Along with Wallace, East Mississippi CC features several other players ranked among the nation's individual offensive statistical leaders. In becoming the Lions' first 1,000-yard rusher since current Tampa Bay Buccaneers back LeGarrette Blount, EMCC freshman running back Rodriguez Moore (Bastrop, La.) ranks fifth nationally with 1,196 rushing yards this year. Among the Lions' talented receiving corps, sophomore Lacoltan Bester, of Kemper County, stands third among NJCAA leaders in receptions (68) and receiving yards (980), in addition to ranking second with 15 touchdown receptions and tied for ninth in scoring among non-kickers with 90 points. Sophomore receiver/returner Rodney Davis (Millbrook, Ala.) stands seventh in the NJCAA with 836 receiving yards (on 43 catches) and fifth with 600 kickoff return yards (on 21 runbacks).
Defensively, freshman safety Justin Cox, of West Point, is in a 12th-place tie with five pass interceptions on the year. On special teams, sophomore placekicker Taylor Walker, from Northwest Rankin High School, is tied for fifth nationally among kickers with 82 points scored on 67-of-71 point-after-touchdown tries and 5-of-10 field-goal attempts.
Under the guidance of 2011 NJCAA Region 23 and MACJC North Division Coach of the Year Buddy Stephens, the EMCC Lions have put together a composite overall record of 35-8 (.814) dating back to the 2008 season, including a pair of 11-win campaigns and two MACJC State/NJCAA Region 23 Championships over the past three years. East Mississippi has also claimed three MACJC North Division regular-season titles since 2008 with a collective division mark of 22-2 (.917).
With a similar success rate dating back to 2008, the Arizona Western College football program has compiled an equally impressive four-year record of 35-9 (.795) under the direction of head coach Tom Minnick. The Matadors captured their third consecutive Western States Football League (WSFL) championship this season by reaching the 11-win plateau for the first time in school history.
Statistically, both East Mississippi and Arizona Western have put up tremendous offensive numbers this season. The Lions are averaging 46.7 points per contest, including five games with 50 or more points, and out-scoring the opposition by an average margin of nearly 26 points an outing.
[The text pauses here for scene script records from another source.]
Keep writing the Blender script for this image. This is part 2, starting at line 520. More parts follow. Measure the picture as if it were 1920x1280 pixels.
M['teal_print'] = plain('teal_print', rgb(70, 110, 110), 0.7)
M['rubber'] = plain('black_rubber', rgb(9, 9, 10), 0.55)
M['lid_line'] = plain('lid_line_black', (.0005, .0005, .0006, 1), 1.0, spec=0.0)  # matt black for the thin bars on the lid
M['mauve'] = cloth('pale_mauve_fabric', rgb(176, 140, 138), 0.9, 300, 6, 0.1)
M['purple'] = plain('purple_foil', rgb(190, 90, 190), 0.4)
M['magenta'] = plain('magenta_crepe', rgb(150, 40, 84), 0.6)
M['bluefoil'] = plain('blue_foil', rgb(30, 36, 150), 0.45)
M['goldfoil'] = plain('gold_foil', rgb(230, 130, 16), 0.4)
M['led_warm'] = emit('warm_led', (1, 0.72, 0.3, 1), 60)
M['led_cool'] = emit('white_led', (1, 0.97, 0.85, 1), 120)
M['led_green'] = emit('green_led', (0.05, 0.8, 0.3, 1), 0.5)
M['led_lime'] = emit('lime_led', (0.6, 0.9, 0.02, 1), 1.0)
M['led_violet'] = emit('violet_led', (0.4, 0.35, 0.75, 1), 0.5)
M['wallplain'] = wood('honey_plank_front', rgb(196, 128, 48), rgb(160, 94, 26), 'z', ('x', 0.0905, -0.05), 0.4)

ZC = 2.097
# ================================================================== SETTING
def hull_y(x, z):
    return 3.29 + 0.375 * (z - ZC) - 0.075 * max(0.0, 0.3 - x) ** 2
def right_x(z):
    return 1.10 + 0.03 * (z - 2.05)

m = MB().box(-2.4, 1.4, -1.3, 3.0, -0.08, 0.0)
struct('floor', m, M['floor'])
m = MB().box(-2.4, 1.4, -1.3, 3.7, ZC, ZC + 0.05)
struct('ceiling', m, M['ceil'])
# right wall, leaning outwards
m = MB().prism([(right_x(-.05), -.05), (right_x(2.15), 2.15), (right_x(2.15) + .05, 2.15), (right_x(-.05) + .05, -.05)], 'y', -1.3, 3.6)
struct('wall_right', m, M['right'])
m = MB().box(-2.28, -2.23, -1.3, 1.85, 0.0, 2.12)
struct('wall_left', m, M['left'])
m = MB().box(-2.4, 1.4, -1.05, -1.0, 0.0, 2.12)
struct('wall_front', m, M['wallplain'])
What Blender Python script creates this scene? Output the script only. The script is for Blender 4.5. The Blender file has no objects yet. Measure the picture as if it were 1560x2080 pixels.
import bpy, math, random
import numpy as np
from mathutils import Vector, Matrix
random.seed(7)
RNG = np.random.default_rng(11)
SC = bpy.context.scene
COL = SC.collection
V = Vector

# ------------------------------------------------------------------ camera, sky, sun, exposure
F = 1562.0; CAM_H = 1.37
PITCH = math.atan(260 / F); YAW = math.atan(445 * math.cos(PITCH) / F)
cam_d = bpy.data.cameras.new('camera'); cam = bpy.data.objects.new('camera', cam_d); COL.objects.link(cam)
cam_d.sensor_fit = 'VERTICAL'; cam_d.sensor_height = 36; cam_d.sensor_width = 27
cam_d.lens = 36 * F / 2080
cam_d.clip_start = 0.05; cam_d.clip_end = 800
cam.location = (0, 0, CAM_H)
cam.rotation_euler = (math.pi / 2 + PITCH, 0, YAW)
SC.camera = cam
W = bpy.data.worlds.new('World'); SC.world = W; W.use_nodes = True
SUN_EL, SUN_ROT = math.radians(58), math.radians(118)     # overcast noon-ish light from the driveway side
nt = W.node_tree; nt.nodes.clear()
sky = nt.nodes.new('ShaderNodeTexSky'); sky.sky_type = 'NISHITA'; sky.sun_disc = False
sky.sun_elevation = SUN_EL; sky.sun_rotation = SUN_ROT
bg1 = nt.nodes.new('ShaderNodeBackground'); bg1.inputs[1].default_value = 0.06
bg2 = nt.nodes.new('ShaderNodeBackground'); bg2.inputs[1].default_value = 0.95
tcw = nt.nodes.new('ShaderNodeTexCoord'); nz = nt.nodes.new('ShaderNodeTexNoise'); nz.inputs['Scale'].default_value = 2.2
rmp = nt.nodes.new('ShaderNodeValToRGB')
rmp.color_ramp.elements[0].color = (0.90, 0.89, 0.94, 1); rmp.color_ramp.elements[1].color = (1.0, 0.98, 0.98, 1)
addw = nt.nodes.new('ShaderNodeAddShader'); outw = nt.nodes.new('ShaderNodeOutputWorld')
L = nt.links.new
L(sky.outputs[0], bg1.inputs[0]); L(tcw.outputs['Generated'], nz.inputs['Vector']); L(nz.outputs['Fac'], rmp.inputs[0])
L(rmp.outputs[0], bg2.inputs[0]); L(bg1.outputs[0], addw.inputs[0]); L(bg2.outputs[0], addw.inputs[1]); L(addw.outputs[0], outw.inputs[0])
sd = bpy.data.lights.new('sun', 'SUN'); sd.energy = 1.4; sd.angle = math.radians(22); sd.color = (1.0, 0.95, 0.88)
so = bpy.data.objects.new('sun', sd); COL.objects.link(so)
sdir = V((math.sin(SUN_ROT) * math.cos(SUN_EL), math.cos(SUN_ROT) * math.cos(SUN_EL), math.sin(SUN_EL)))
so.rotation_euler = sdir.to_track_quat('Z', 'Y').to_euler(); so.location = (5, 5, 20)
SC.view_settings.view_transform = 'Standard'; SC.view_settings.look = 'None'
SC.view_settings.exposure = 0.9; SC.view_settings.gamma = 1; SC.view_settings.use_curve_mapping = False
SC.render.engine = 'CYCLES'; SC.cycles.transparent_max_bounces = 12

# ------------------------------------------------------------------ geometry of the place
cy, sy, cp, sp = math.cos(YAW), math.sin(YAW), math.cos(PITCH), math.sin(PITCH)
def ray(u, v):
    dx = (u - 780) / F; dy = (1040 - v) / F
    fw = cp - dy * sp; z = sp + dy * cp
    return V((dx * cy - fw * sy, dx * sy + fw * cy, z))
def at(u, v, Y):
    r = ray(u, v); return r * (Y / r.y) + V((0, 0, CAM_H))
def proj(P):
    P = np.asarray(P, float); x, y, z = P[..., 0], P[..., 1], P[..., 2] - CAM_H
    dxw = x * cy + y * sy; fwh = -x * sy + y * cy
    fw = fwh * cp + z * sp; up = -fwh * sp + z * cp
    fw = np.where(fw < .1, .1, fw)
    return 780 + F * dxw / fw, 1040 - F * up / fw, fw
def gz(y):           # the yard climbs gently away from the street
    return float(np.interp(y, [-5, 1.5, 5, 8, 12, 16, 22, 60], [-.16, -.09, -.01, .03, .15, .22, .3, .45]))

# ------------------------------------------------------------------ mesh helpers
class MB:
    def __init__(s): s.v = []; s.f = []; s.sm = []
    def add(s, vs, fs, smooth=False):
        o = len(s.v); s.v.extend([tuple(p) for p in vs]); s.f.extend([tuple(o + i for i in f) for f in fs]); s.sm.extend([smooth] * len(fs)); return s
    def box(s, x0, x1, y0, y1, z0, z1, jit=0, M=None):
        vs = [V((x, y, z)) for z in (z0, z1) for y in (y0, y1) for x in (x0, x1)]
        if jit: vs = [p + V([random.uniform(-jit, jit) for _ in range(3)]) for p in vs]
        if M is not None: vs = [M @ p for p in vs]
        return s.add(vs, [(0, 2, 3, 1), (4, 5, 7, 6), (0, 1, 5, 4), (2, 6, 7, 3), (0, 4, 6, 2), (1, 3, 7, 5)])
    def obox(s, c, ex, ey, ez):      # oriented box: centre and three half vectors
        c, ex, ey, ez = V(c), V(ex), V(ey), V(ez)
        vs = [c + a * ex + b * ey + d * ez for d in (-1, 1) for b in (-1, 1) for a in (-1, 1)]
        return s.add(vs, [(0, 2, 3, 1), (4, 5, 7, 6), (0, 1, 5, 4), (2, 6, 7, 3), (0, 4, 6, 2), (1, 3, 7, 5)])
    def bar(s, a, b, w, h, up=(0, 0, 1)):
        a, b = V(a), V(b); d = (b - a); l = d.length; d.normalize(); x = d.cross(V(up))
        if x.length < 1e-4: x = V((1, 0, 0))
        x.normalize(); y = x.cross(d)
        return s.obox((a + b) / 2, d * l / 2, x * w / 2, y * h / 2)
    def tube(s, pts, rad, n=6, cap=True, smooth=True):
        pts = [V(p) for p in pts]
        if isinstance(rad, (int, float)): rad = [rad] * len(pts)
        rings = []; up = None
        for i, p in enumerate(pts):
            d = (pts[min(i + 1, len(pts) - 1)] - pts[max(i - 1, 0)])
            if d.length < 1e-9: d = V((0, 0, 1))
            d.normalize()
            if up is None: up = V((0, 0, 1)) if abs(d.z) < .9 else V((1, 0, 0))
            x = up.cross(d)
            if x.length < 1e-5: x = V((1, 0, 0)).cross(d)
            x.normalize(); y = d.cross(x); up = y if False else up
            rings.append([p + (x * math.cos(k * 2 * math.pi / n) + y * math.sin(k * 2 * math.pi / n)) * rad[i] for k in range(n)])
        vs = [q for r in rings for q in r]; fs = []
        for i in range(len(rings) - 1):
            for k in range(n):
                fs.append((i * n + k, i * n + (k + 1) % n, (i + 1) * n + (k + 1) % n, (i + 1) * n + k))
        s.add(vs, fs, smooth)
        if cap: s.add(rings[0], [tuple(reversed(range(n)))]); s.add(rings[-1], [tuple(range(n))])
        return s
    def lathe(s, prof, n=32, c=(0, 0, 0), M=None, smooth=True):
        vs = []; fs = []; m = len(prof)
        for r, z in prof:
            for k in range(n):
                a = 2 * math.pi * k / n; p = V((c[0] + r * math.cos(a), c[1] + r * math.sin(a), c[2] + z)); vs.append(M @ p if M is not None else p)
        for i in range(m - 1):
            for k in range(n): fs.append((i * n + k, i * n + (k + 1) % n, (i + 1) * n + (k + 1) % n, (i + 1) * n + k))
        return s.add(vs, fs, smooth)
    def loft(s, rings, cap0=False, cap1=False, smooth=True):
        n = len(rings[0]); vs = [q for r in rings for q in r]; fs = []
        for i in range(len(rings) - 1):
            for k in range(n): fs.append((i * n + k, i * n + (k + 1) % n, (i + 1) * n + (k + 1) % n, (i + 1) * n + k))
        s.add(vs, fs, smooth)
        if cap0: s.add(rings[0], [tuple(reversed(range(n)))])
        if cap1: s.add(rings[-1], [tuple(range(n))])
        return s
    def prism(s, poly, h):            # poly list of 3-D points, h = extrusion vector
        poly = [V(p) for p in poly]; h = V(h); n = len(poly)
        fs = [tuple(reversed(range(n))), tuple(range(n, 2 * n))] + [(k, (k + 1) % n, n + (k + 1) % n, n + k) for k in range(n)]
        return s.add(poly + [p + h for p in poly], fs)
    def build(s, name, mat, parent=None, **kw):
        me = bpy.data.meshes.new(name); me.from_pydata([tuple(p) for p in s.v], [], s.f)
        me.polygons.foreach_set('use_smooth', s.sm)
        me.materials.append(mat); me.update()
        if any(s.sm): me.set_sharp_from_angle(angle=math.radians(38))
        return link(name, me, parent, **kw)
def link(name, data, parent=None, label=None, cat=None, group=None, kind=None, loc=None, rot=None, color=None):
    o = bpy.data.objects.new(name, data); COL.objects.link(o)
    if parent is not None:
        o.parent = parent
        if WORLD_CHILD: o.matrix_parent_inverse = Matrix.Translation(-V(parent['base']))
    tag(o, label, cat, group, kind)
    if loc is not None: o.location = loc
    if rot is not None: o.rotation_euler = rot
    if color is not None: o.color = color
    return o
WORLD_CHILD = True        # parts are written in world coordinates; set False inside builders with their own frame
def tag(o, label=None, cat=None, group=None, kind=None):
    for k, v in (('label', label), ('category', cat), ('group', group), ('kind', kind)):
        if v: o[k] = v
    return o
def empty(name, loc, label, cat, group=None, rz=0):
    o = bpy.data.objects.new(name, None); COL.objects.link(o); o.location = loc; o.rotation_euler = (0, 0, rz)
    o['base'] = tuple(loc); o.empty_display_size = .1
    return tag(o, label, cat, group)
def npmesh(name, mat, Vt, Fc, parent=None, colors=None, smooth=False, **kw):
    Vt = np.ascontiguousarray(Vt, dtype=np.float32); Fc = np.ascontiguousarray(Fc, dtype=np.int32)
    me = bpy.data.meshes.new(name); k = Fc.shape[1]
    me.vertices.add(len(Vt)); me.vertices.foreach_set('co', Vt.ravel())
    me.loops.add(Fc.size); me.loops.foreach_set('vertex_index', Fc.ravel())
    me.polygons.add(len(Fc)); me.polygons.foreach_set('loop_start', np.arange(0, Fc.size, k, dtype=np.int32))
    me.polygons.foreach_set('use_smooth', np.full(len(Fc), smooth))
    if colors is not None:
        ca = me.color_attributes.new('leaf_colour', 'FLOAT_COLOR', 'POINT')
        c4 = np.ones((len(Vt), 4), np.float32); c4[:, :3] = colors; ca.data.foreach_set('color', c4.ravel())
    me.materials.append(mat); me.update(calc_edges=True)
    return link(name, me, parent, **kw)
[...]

Similarly, the Matadors are ringing up an average of 50.5 points a game while giving up only 11.1 points per contest on the year.
After a 38-year hiatus, the El Toro Bowl returns to the national scene for the first time since 1972 when home-standing Arizona Western claimed a 36-8 victory over Fort Scott (Kan.) Community College to cap an undefeated season and seal the Matadors' first-ever National Championship. The El Toro Bowl previously ranked as one of the NJCAA's premier bowl games during a five-year span (1968-72) four decades ago.
East Mississippi Community College is bidding to become the fifth school from the Mississippi Association of Community and Junior Colleges (MACJC) to garner at least a share of the NJCAA Football Championship. Most recently, Mississippi Gulf Coast CC claimed a share of the 2007 National Championship with Butler CC (Kan.). The MGCCC Bulldogs also previously won national titles in 1984 and 1971. With current EMCC head coach Buddy Stephens as well as current EMCC associate head coach/defensive coordinator William Jones on the coaching staff at Pearl River CC, the Wildcats earned the 2004 NJCAA National Championship. During back-to-back years two decades ago, Mississippi Delta and Northwest Mississippi claimed national titles in 1993 and 1992, respectively. The Northwest Rangers also previously collected national team honors in 1982.